2014年3月27日木曜日

だれも気にならないのか?

 岐阜大仏を見てきた。詳しい来歴はWikiに譲るが像高13mを越えるスケールは奈良、鎌倉と肩を並べる大きさで、日本三大仏と称する向きもあるらしい。格や歴史ではかなわず、一般的には認められていないそうだが、僕が気になるのはこれが乾漆だということ。木材の柱を拠り所にして竹を編んで概形を作り、粘土で表面を整えた上で、経文を書いた和紙を漆で固めた構造で、その成り立ちから「籠大仏」とも呼ばれている。いずれにしても天平期の正統派ばりの乾漆像だ。40年近くをかけて制作され、完成は1832年というから19世紀だ。不思議なのは、天平期に隆盛を迎えながらも、その後の木造仏の技術発展などによりほとんど作られなくなった乾漆仏が1000年の時を超えてなぜ、そしてなぜ、時の権力と関係のない地方にこの大きさで作られたのか、ということだ。
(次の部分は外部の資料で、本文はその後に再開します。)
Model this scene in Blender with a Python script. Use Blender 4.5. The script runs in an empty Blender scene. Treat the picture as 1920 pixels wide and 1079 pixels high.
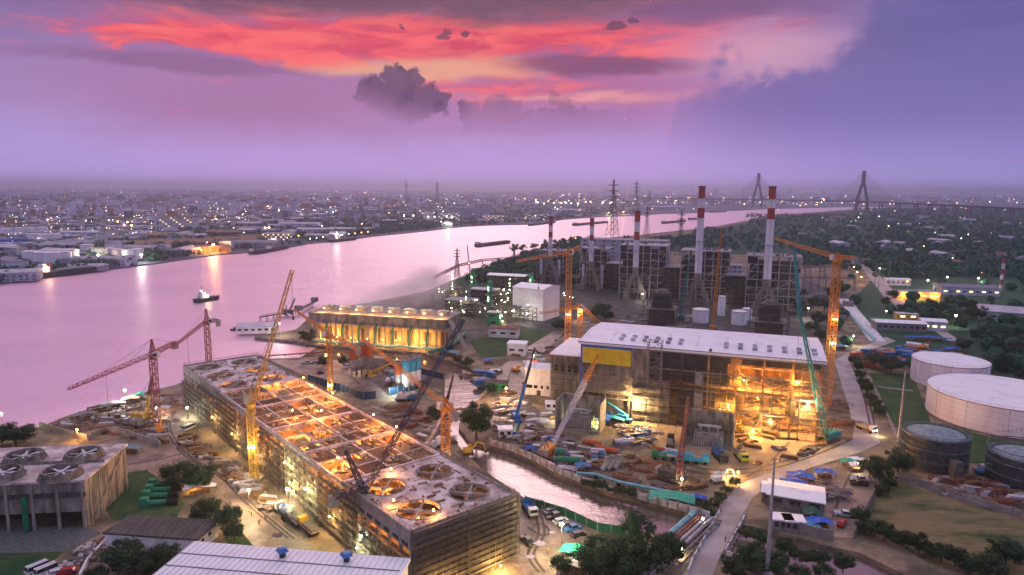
import bpy, math, random
from mathutils import Vector, Matrix
from mathutils.geometry import tessellate_polygon
random.seed(7)
R = math.radians
# ------------------------------------------------------------------ camera
CH, CF, PITCH, ROLL = 90.0, 1280.0, math.atan((539.5-354)/1280), R(0.45)
FW = Vector((0, math.cos(PITCH), -math.sin(PITCH)))
U0 = Vector((0, math.sin(PITCH), math.cos(PITCH))); X0 = Vector((1, 0, 0))
RT = X0*math.cos(ROLL)+U0*math.sin(ROLL); UP = -X0*math.sin(ROLL)+U0*math.cos(ROLL)
scene = bpy.context.scene; col = scene.collection
cd = bpy.data.cameras.new('camera'); cam = bpy.data.objects.new('camera', cd); col.objects.link(cam)
cd.sensor_width = 36; cd.lens = 36*CF/1920; cd.clip_start = 1; cd.clip_end = 90000
m3 = Matrix((RT, UP, -FW)).transposed(); cam.matrix_world = Matrix.Translation((0, 0, CH)) @ m3.to_4x4()
scene.camera = cam
def G(x, y, z=0.0):                      # where the sight line through a photo point meets height z
    d = FW*CF+RT*(x-960)+UP*(539.5-y); return Vector((0, 0, CH))+d*((z-CH)/d.z)
def PD(x, y, d):                         # ... and where it reaches distance d
    v = FW*CF+RT*(x-960)+UP*(539.5-y); return Vector((0, 0, CH))+v*(d/v.y)
def PX(p):
    v = Vector(p)-Vector((0, 0, CH)); f = v.dot(FW)
    return (960+CF*v.dot(RT)/f, 539.5-CF*v.dot(UP)/f)
# ------------------------------------------------------------------ sky
def lin(c): 
    return tuple(((v/255/12.92) if v <= 10 else ((v/255+.055)/1.055)**2.4) for v in c)
w = bpy.data.worlds.new('World'); scene.world = w; w.use_nodes = True
nt = w.node_tree; nt.nodes.clear()
class Nd:
    def __init__(s, o): s.o = o
    def __add__(a, b): return mth('ADD', a, b)
    __radd__ = __add__
    def __sub__(a, b): return mth('SUBTRACT', a, b)
    def __rsub__(a, b): return mth('SUBTRACT', b, a)
    def __mul__(a, b): return mth('MULTIPLY', a, b)
    __rmul__ = __mul__
    def __truediv__(a, b): return mth('DIVIDE', a, b)
def put(sock, v):
    if isinstance(v, Nd): nt.links.new(v.o, sock)
    else: sock.default_value = v
def mth(op, *a, clamp=False):
    n = nt.nodes.new('ShaderNodeMath'); n.operation = op; n.use_clamp = clamp
    for i, v in enumerate(a): put(n.inputs[i], v)
    return Nd(n.outputs[0])
def sm(v, lo, hi):
    n = nt.nodes.new('ShaderNodeMapRange'); n.interpolation_type = 'SMOOTHSTEP'
    put(n.inputs[0], v); put(n.inputs[1], lo); put(n.inputs[2], hi); put(n.inputs[3], 0.0); put(n.inputs[4], 1.0)
    return Nd(n.outputs[0])
def mixc(f, a, b):
    n = nt.nodes.new('ShaderNodeMix'); n.data_type = 'RGBA'
    put(n.inputs[0], f)
    for s, v in ((n.inputs[6], a), (n.inputs[7], b)):
        put(s, v if isinstance(v, Nd) else (*lin(v), 1))
    return Nd(n.outputs[2])
def cxyz(x, y, z):
    n = nt.nodes.new('ShaderNodeCombineXYZ')
    for i, v in enumerate((x, y, z)): put(n.inputs[i], v)
    return Nd(n.outputs[0])
def noise(vec, scale, det=4, rough=.55, dist=0):
    n = nt.nodes.new('ShaderNodeTexNoise'); put(n.inputs['Vector'], vec); n.inputs['Scale'].default_value = scale
    n.inputs['Detail'].default_value = det; n.inputs['Roughness'].default_value = rough; n.inputs['Distortion'].default_value = dist
    return Nd(n.outputs['Fac'])
def ramp(v, pts):
    n = nt.nodes.new('ShaderNodeValToRGB'); put(n.inputs[0], v); e = n.color_ramp.elements; n.color_ramp.interpolation = 'B_SPLINE'
    e[0].position = pts[0][0]; e[0].color = (*lin(pts[0][1]), 1); e[1].position = pts[-1][0]; e[1].color = (*lin(pts[-1][1]), 1)
    for p, c in pts[1:-1]:
        q = e.new(p); q.color = (*lin(c), 1)
    return Nd(n.outputs[0])
def curve(v, pts, x0, x1, y0, y1):
    n = nt.nodes.new('ShaderNodeFloatCurve'); put(n.inputs[1], (v-x0)/(x1-x0))
    c = n.mapping.curves[0]
    P = [((x-x0)/(x1-x0), (y-y0)/(y1-y0)) for x, y in pts]
    c.points[0].location = P[0]; c.points[1].location = P[-1]
    for p in P[1:-1]: c.points.new(*p)
    for p in c.points: p.handle_type = 'AUTO'
    n.mapping.update(); return Nd(n.outputs[0])*(y1-y0)+y0
def voro(vec, scale, smooth=.4):
    n = nt.nodes.new('ShaderNodeTexVoronoi'); n.feature = 'SMOOTH_F1'; n.inputs['Smoothness'].default_value = smooth; put(n.inputs['Vector'], vec); n.inputs['Scale'].default_value = scale
    return Nd(n.outputs['Distance'])
def sky_dir(px, py):
    d = (FW*CF+RT*(px-960)+UP*(539.5-py)).normalized()
    return math.degrees(math.atan2(d.x, d.y)), math.degrees(math.asin(d.z))
tc = nt.nodes.new('ShaderNodeTexCoord'); sx = nt.nodes.new('ShaderNodeSeparateXYZ'); nt.links.new(tc.outputs['Generated'], sx.inputs[0])
dx, dy, dz = (Nd(sx.outputs[i]) for i in range(3))
A0 = mth('ARCTAN2', dx, dy)*(180/math.pi); E0 = mth('ARCSINE', dz)*(180/math.pi)
base = cxyz(A0*.1, E0*.1, 0.0)
n1 = noise(cxyz(A0*.05, E0*.22, 3.0), 1.6, 5, .6); n2 = noise(cxyz(A0*.042+(n1-.5)*.25, E0*.17, 9.0), 4.2, 7, .56, .6); n3 = noise(cxyz(A0*.1, E0*.12, 5.0), 5.5, 7, .6)
A = A0+(n2-.5)*2.2; E = E0+(n1-.5)*2.0+(n2-.5)*1.4
def blob(px, py, sx_, sy_, soft=1.0):     # soft elliptical patch of sky, sizes in photo pixels (about 22 to a degree)
    a, e = sky_dir(px, py)
    u = (A-a)/(sx_/23.0); v = (E-e)/(sy_/22.0)
    return mth('EXPONENT', (u*u+v*v)*-1.0*soft)
EN = mth('DIVIDE', E, 90.0, clamp=True)
cen = ramp(EN, [(0, (196, 166, 240)), (.03, (192, 158, 228)), (.06, (178, 142, 206)), (.10, (166, 120, 178)), (.135, (176, 104, 140)), (.165, (150, 96, 120)), (.21, (215, 140, 170)), (.32, (255, 172, 208)), (.5, (218, 194, 232)), (1, (232, 234, 246))])
rgt = ramp(EN, [(0, (178, 164, 236)), (.04, (158, 144, 216)), (.09, (116, 112, 182)), (.17, (98, 100, 160)), (.3, (215, 160, 205)), (.5, (186, 172, 214)), (1, (232, 234, 246))])
lft = ramp(EN, [(0, (190, 170, 244)), (.03, (184, 162, 232)), (.09, (160, 136, 192)), (.13, (132, 108, 158)), (.17, (112, 92, 134)), (.3, (225, 165, 210)), (.5, (188, 172, 214)), (1, (232, 234, 246))])
c = mixc(sm(A0, 8.0, 34.0), cen, rgt); c = mixc(sm(A0, -22.0, -38.0), c, lft)
c = mixc(sm(n1, .5, .75)*.22*sm(E0, 3.0, 8.0), c, (120, 96, 150))
c = mixc(sm(n1, .5, .3)*.15*sm(E0, 3.0, 8.0), c, (205, 165, 205))
n5 = noise(cxyz(A0*.05+(n2-.5)*.5, E0*.2+(n1-.5)*.2, 4.0), 5.0, 5, .52, .3)
red = mth('ADD', blob(560, 74, 360, 38), mth('ADD', blob(1000, 70, 340, 52), blob(1380, 75, 150, 42)*.55))
red = red+blob(900, 165, 170, 42)*.7+blob(300, 70, 190, 20)*.45
redm = sm(red+(n2-.5)*1.5+(n5-.5)*1.3+(n3-.5)*.5, .30, 1.05)*mth('SUBTRACT', 1.0, sm(A0, 10.0, 20.0)*.5)
redc = mixc(sm(n2, .36, .64), (214, 66, 98), (255, 104, 108)); redc = mixc(sm(n5, .44, .7)*.5, redc, (255, 128, 112)); redc = mixc(sm(n5, .46, .26)*.35, redc, (196, 62, 96)); redc = mixc(sm(A0, 8.0, 20.0)*.5, redc, (238, 96, 142))
c = mixc(blob(480, 195, 460, 62)*.62, c, (168, 108, 146)); c = mixc(blob(1080, 175, 300, 45)*.6, c, (190, 92, 130))
c = mixc(redm*.96, c, redc)
c = mixc(sm(blob(850, 132, 190, 27)+blob(640, 128, 160, 14)*.4+(n2-.5)*.4, .15, .95)*.85, c, (232, 168, 142))
c = mixc(blob(1440, 100, 150, 46)*.85, c, (212, 160, 188))
c = mixc(blob(1090, 186, 170, 8)*.9, c, (238, 160, 160))
c = mixc(sm(blob(700, -12, 760, 50)+(n2-.5)*.9, .3, .9)*.92, c, (112, 78, 98))
c = mixc(sm(blob(1120, 122, 210, 22)+(n2-.5)*.5, .3, .85)*.85, c, (128, 76, 112))
c = mixc(sm(blob(1330, 22, 240, 34)+(n2-.5)*.7, .3, .9)*.7, c, (118, 84, 132))
c = mixc(sm(blob(330, 118, 260, 22)+(n2-.5)*.6, .3, .9)*.7, c, (138, 96, 138))
for bx, by, bs, bh in ((1150, 50, 24, 13), (1183, 40, 16, 9), (836, 62, 17, 10), (872, 60, 10, 8), (750, 56, 9, 5)):
    c = mixc(sm(blob(bx, by, bs, bh)+(n3-.5)*1.2, .45, .75)*.8, c, (96, 66, 92))
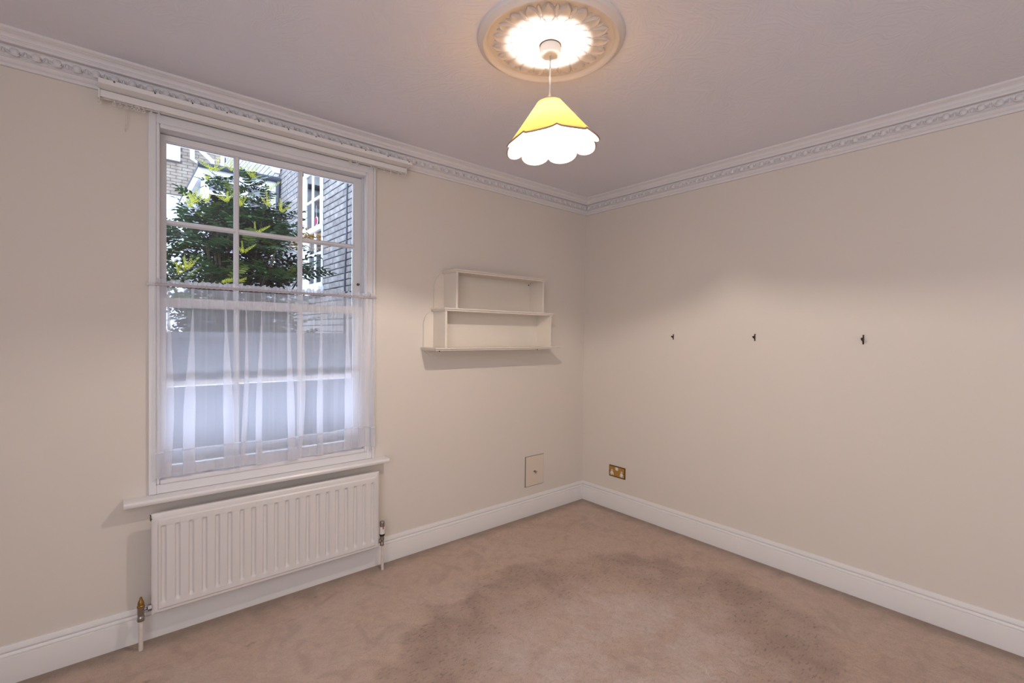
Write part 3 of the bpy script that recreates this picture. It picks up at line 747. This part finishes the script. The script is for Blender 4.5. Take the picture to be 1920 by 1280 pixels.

17世紀にはすでに漆は輸入に頼っていたことが最近になって科学的にも確かめられており、つまり、国産漆はすでに需要を賄えていなかったわけで、単純に考えて19世紀にこの大きさの大仏を乾漆で作ろうとは、普通は考えないと思うのだ。どこを調べても大きさや構造やちょっと造形がユニーク、みたいなことは書かれているのだが、そもそも「なぜ漆なのか?」という問いを立てた人がこれまでいなかったのだろうか。そこが一番不思議だ。ともあれ、そのお顔や佇まい、お堂も含めて、京都宇治黄檗山万福寺の末寺ということもあり、全体としては少し大陸的な雰囲気の境内はとても落ち着いた気持のいいお寺でした。普茶料理にありつけなかったのが無念。